Correspondance de Voltaire/1756/Lettre 3224
Dites-moi donc, madame, vous qui êtes sur les bords du Rhin, si notre chère Marie-Thérèse, impératrice-reine, dont la tête me tourne, prépare des efforts réels pour reprendre sa Silésie. Voilà un beau moment, et si elle le manque, elle n’y reviendra plus. Ne seriez-vous pas bien aise de voir deux femmes, deux impératrices[1], peloter un peu notre grand roi de Prusse, notre Salomon du Nord ? Pour moi, dans ma douce retraite, au bord de mon lac, je ne sais aucune nouvelle ; je n’apprends rien que par les gazettes. Elles me disent qu’on coupe des têtes[2] en Suède ; mais elles ne me disent rien de cette reine Ulrique que j’ai vue si belle, pour qui j’ai fait autrefois des vers, et qui, sans vanité, en a fait aussi pour moi[3]. Je suis très-fâché qu’elle se soit brouillée si sérieusement avec son parlement. Le nôtre fait, dit-on, des remontrances pour une taxe sur les cartes, et brûle des mandements d’évêque. On vous envoie dans votre Alsace un confesseur, un martyr[4] de la constitution, que j’ai vu quelque temps fort amoureux, et dont sa maîtresse était aussi mécontente que ses créanciers. Les saints sont d’étranges gens.

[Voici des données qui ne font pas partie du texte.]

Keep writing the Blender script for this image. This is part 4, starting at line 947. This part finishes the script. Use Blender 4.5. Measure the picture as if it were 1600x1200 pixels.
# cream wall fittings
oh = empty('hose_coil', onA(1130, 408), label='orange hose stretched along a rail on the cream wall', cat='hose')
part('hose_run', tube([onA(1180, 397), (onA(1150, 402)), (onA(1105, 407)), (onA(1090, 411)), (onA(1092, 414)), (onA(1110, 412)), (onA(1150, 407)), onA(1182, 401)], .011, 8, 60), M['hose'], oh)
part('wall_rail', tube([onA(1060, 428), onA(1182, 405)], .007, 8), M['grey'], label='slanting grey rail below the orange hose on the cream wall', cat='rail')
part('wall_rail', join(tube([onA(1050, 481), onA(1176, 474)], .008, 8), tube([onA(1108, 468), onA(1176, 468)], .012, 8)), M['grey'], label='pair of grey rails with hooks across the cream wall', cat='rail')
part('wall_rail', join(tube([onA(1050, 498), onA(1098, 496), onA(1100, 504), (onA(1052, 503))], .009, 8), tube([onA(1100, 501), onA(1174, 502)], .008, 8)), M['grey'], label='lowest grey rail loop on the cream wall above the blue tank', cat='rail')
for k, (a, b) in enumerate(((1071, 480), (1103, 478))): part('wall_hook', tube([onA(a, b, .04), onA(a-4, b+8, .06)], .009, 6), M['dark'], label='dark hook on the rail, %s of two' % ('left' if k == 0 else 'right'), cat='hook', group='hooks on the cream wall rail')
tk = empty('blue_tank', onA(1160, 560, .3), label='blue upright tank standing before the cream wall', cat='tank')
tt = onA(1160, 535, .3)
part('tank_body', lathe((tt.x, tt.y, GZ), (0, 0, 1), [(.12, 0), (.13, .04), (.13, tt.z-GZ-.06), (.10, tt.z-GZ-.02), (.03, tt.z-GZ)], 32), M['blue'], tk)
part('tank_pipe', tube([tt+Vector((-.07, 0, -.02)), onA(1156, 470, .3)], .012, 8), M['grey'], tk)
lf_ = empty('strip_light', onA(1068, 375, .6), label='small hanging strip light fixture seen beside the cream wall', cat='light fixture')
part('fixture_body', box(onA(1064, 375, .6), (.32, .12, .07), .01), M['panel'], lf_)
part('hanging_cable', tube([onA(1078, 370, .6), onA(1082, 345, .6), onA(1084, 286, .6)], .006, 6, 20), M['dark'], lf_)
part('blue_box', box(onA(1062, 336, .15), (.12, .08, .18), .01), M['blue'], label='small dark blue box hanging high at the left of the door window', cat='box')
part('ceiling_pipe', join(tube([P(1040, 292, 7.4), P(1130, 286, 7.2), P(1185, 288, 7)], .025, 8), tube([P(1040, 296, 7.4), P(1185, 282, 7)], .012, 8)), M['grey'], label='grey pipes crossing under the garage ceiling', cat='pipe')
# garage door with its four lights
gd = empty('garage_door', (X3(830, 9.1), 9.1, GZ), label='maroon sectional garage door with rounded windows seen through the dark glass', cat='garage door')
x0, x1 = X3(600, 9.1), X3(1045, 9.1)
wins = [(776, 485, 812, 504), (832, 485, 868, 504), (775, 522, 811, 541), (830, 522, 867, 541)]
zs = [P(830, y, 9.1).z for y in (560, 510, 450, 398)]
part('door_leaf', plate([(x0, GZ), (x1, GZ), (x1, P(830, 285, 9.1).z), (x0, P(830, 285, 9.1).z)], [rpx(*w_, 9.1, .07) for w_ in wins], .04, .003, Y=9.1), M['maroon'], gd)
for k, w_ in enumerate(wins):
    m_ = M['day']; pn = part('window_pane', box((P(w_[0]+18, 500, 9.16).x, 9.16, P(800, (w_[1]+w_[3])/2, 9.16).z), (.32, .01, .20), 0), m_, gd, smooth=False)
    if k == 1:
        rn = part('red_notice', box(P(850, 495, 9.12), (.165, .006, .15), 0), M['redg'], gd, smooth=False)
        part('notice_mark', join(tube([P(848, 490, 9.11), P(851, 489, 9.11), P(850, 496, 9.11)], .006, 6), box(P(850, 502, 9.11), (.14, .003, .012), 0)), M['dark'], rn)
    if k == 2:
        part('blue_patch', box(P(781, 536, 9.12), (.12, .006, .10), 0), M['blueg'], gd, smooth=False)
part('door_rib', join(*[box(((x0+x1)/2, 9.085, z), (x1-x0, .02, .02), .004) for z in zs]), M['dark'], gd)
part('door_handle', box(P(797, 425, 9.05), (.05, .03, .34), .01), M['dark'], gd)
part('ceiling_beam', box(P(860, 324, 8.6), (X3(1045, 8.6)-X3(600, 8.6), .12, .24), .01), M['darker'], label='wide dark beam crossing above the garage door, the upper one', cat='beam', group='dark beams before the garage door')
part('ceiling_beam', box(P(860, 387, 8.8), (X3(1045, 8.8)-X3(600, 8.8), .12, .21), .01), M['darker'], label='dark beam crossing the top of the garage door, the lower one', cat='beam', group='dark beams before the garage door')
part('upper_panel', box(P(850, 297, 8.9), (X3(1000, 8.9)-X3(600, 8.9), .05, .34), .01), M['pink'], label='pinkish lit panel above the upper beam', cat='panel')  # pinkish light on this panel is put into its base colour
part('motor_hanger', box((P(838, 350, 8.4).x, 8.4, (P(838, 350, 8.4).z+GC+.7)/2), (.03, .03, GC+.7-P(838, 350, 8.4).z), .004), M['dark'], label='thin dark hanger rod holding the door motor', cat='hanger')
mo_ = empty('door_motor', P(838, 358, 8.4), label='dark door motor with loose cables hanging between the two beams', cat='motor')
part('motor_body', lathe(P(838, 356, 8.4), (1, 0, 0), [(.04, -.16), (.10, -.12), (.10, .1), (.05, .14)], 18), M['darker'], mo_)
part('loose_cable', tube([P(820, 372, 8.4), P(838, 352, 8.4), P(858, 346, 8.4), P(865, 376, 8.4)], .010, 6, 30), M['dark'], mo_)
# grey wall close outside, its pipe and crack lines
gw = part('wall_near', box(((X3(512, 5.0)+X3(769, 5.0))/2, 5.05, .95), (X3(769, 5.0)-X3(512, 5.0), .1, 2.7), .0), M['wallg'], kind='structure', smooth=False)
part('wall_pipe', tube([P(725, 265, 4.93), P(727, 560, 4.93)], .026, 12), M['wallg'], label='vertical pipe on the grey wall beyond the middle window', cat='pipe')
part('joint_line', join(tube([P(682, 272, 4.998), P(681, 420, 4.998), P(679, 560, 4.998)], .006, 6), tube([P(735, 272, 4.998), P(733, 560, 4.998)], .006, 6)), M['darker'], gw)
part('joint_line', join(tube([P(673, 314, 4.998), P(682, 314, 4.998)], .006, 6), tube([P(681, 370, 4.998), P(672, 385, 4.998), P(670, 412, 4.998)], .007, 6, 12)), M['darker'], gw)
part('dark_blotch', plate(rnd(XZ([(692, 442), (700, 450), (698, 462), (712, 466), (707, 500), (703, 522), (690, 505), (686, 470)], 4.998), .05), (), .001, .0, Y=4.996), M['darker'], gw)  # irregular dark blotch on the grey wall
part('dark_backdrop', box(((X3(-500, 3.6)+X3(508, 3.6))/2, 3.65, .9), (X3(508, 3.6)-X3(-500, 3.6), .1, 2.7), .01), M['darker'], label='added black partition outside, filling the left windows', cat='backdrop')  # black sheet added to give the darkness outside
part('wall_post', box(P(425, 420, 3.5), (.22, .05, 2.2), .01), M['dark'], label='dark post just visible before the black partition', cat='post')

Portez-vous bien, madame ; faites du feu dès le mois de septembre. Traitez le climat du Rhin comme je traite celui du lac. Vivez avec une amie charmante. Souvenez-vous quelquefois de moi. Mme Denis et moi, nous vous présentons nos respects. Il est triste pour nous que ce soit de si loin.
- ↑ Celle de Russie (Elisabeth) était récemment intervenue dans l’alliance de l’Autriche et de la France.
- ↑ Voyez plus haut, lettre 3214.
- ↑ Voyez tome XXXVII, page 88.
- ↑ Poncet de La Rivière, évêque de Troyes, avait été exilé à l’abbaye de Meurbarck, dans le fond de l’Alsace.